Your task:
Exactly reproduce the lines of the listing below from the one containing "Write a Blender" through the one containing "S.view_settings.exposure = 0.0". Skip the images.

Material for this task:
━━━━━━

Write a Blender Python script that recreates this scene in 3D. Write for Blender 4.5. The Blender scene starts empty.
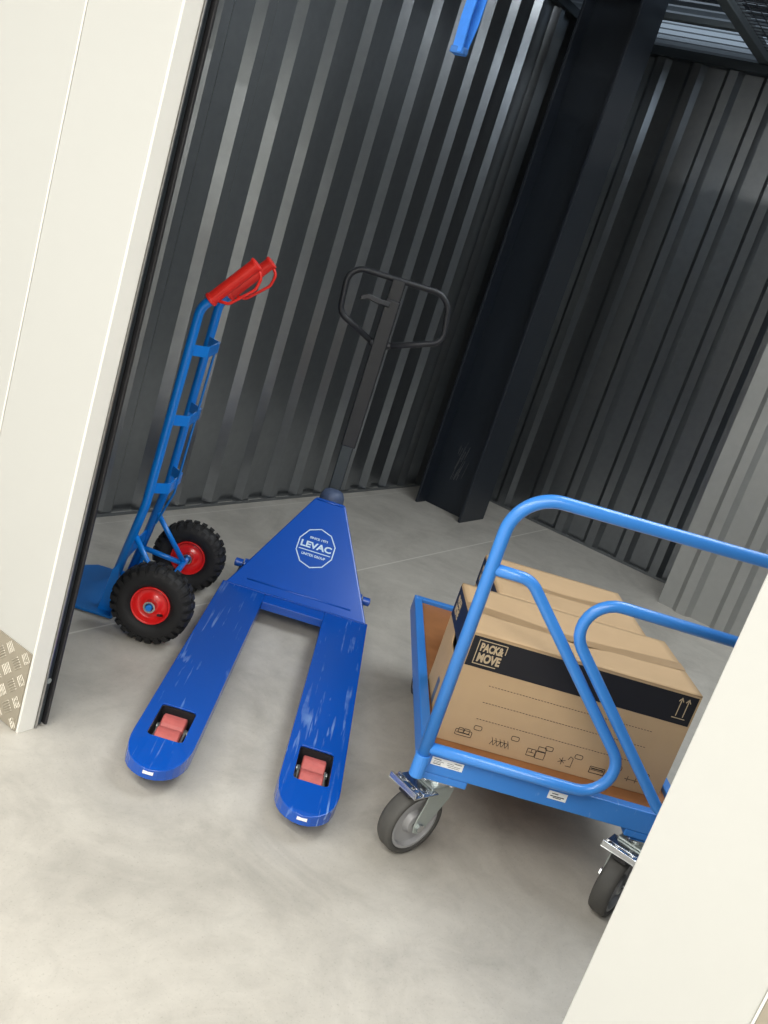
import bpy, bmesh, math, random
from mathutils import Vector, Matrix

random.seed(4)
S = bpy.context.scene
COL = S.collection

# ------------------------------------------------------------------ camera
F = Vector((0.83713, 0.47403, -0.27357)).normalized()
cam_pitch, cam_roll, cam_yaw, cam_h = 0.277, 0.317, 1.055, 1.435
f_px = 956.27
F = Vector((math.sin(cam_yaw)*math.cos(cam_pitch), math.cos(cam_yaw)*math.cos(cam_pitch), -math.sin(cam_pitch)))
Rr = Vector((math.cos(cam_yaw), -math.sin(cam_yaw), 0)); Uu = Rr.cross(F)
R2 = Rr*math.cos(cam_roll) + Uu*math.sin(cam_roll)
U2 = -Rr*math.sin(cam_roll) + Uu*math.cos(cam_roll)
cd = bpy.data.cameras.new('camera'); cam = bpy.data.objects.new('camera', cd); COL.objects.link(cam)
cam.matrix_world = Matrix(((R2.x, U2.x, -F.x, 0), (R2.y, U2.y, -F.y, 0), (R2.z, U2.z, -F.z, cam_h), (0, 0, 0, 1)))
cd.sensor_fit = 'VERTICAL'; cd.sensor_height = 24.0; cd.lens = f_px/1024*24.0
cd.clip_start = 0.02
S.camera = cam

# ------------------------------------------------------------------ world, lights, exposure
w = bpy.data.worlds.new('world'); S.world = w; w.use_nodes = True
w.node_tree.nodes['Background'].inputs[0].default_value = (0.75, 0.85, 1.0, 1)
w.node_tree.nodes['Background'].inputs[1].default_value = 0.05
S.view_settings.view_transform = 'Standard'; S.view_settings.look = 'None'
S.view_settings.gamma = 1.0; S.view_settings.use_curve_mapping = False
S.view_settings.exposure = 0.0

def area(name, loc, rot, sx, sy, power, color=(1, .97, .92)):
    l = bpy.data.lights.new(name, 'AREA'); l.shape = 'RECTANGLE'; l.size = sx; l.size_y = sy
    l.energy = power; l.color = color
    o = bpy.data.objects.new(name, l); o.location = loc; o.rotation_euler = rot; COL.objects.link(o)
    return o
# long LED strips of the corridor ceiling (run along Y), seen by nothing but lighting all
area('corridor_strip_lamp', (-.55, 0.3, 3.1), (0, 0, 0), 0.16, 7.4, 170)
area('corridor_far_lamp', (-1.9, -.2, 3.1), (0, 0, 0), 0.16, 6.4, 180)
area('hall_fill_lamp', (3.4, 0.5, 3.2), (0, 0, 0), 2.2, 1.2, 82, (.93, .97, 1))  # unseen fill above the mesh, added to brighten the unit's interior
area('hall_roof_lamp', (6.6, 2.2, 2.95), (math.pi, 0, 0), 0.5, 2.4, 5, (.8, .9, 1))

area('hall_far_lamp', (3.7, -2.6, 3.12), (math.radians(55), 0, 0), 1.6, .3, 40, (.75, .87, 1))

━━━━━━

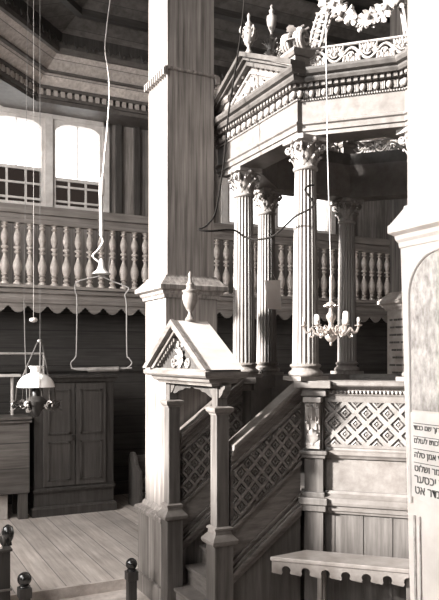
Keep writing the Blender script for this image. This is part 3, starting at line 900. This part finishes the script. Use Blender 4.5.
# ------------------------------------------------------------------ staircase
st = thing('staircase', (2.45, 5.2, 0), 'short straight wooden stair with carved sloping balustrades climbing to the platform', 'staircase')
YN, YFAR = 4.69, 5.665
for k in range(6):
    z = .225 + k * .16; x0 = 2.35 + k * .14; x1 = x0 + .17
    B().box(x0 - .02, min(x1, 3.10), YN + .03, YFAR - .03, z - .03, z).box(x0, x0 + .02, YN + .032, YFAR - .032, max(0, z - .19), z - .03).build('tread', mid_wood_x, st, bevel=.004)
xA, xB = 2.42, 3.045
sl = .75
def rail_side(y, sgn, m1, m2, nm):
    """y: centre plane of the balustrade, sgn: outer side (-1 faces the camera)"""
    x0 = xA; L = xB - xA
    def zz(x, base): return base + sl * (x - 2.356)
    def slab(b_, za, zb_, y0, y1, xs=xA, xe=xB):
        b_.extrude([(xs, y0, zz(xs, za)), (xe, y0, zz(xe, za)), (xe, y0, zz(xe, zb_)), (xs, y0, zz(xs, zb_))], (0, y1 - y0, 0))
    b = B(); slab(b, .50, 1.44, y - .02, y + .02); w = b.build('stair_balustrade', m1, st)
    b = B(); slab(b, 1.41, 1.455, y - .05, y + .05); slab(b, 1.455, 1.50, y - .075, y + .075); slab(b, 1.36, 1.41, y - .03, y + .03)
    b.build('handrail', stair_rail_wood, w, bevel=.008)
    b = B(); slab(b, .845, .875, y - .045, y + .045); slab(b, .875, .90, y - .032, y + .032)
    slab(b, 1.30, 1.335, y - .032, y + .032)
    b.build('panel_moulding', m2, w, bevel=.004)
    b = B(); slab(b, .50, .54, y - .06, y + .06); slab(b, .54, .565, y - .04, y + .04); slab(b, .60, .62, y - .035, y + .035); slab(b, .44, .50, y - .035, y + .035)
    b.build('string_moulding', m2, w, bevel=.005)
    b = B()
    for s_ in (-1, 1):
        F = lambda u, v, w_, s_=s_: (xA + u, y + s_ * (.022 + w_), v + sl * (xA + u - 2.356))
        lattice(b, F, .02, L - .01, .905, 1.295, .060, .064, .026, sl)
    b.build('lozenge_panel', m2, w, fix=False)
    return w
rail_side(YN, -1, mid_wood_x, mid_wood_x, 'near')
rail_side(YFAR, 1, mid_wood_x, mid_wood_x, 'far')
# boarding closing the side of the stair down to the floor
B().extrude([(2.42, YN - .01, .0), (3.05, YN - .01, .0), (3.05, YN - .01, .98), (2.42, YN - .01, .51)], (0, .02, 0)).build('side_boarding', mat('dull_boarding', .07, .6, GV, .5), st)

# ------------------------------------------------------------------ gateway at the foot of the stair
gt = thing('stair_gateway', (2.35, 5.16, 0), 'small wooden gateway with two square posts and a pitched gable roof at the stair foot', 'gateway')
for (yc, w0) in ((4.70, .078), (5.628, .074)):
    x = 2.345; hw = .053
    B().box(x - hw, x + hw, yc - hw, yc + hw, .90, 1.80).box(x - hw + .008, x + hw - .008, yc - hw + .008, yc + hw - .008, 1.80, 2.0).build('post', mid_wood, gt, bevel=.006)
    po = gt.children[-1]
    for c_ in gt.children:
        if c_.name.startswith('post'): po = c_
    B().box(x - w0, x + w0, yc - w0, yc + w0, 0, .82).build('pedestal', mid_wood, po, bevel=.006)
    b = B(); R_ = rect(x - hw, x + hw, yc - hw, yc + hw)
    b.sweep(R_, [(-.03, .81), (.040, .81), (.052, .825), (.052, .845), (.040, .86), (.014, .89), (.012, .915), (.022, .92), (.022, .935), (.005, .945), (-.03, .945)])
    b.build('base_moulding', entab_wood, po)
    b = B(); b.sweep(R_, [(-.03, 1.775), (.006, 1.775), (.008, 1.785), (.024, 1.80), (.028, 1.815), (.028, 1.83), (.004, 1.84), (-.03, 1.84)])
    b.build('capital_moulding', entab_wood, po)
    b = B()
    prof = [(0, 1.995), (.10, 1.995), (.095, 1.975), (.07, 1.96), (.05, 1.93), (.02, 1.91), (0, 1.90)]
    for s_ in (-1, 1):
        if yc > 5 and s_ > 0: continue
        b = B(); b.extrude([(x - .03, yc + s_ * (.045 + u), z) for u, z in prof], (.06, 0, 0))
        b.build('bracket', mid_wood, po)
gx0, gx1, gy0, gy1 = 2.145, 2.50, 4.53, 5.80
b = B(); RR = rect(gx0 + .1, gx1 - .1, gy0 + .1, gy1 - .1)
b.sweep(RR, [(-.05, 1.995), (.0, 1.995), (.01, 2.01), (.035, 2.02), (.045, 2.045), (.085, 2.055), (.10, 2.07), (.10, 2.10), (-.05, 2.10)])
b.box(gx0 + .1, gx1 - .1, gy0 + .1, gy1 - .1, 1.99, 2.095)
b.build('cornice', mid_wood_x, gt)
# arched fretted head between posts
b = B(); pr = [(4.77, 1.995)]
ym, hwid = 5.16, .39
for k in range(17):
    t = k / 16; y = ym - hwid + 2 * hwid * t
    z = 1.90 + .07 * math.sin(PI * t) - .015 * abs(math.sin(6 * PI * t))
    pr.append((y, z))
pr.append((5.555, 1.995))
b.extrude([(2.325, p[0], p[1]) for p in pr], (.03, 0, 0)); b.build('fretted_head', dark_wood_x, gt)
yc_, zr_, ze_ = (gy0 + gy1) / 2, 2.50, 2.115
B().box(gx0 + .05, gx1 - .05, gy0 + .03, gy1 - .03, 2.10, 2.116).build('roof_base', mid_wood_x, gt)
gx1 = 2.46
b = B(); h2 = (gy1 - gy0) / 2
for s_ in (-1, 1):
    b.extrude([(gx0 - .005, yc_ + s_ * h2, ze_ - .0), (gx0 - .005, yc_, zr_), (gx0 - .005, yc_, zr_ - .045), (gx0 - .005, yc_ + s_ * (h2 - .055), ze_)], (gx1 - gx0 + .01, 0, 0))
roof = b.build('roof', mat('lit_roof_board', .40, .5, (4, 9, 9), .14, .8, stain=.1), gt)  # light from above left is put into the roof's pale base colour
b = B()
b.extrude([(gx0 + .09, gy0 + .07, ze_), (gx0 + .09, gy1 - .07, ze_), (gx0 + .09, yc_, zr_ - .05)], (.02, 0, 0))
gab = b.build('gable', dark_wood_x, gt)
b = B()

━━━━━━

Result of this task:
Write a Blender Python script that recreates this scene in 3D. Write for Blender 4.5. The Blender scene starts empty.
import bpy, bmesh, math, random
from mathutils import Vector, Matrix

random.seed(4)
S = bpy.context.scene
COL = S.collection

# ------------------------------------------------------------------ camera
F = Vector((0.83713, 0.47403, -0.27357)).normalized()
cam_pitch, cam_roll, cam_yaw, cam_h = 0.277, 0.317, 1.055, 1.435
f_px = 956.27
F = Vector((math.sin(cam_yaw)*math.cos(cam_pitch), math.cos(cam_yaw)*math.cos(cam_pitch), -math.sin(cam_pitch)))
Rr = Vector((math.cos(cam_yaw), -math.sin(cam_yaw), 0)); Uu = Rr.cross(F)
R2 = Rr*math.cos(cam_roll) + Uu*math.sin(cam_roll)
U2 = -Rr*math.sin(cam_roll) + Uu*math.cos(cam_roll)
cd = bpy.data.cameras.new('camera'); cam = bpy.data.objects.new('camera', cd); COL.objects.link(cam)
cam.matrix_world = Matrix(((R2.x, U2.x, -F.x, 0), (R2.y, U2.y, -F.y, 0), (R2.z, U2.z, -F.z, cam_h), (0, 0, 0, 1)))
cd.sensor_fit = 'VERTICAL'; cd.sensor_height = 24.0; cd.lens = f_px/1024*24.0
cd.clip_start = 0.02
S.camera = cam

# ------------------------------------------------------------------ world, lights, exposure
w = bpy.data.worlds.new('world'); S.world = w; w.use_nodes = True
w.node_tree.nodes['Background'].inputs[0].default_value = (0.75, 0.85, 1.0, 1)
w.node_tree.nodes['Background'].inputs[1].default_value = 0.05
S.view_settings.view_transform = 'Standard'; S.view_settings.look = 'None'
S.view_settings.gamma = 1.0; S.view_settings.use_curve_mapping = False
S.view_settings.exposure = 0.0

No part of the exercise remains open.